Frustradas todas as tentativas de não devolver o que cobrou indevidamente (sem contar a referida e malfada PEC do Calote), agora, a Receita Federal do Brasil (RFB) busca reduzir o impacto dessa decisão atacando os créditos dos contribuintes.

Isso porque, segundo o Parecer nº 10 da Coordenação-Geral de Tributação (Cosit), na apuração dos créditos das contribuições para o PIS e Cofins, o valor do ICMS deve ser excluído da base de cálculo. Ocorre que o ICMS compõe o custo de aquisição das mercadorias e serviços, devendo ser incluído na base de créditos das referidas contribuições. Qualquer alteração dessa sistemática demandaria uma alteração legislativa, o que não ocorreu no caso em questão.

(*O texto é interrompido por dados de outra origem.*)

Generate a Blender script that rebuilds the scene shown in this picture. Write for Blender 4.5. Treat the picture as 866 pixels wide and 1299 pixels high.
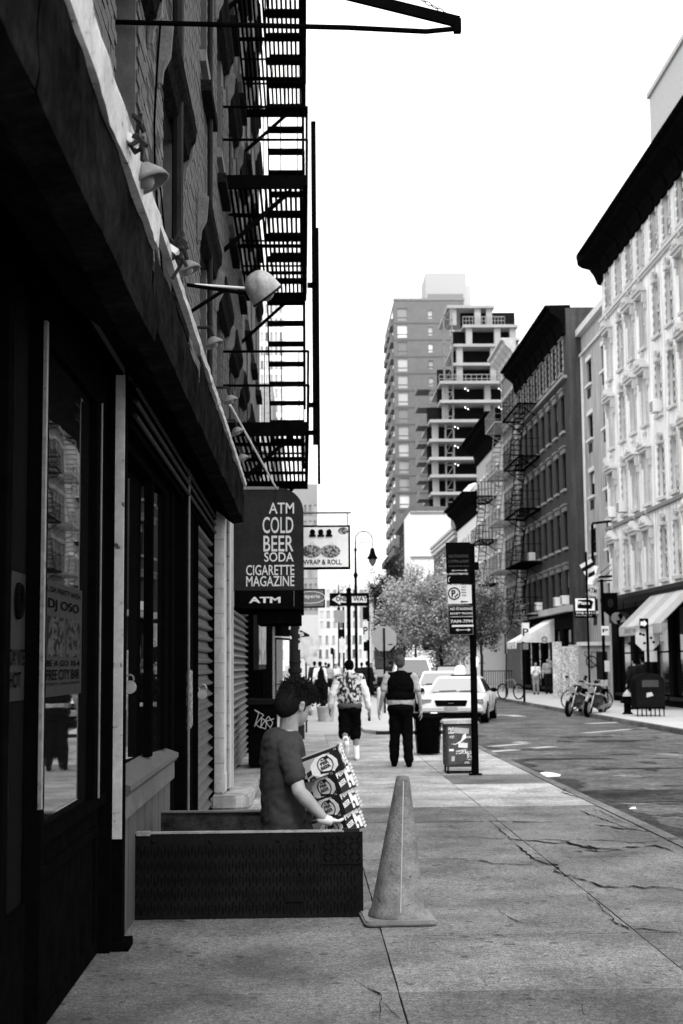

Essa é a posição da maioria esmagadora dos advogados tributaristas que já se manifestaram sobre a matéria, entre eles Alessandro Mendes Cardoso, Breno Dias de Paula e Matheus Bueno [2]. Como advertem os especialistas, esse ato inaugura uma nova fase da discussão, igualmente longa, complexa e onerosa.

Assim, não será surpresa se, mantido esse parecer, daqui a alguns anos o ministro da Economia da ocasião tenha de pagar precatórios bilionários em razão dos prejuízos causados aos contribuintes por essa cobrança ilegal. Só não poderá dizer que se trata de um "meteoro".

Como advertiram Schubert Machado e Hugo de Bruto Machado Segundo, em artigos dedicados à matéria, "existe uma maneira muito simples de diminuir a quantidade de precatórios: basta que o Estado brasileiro cumpra a lei" [3].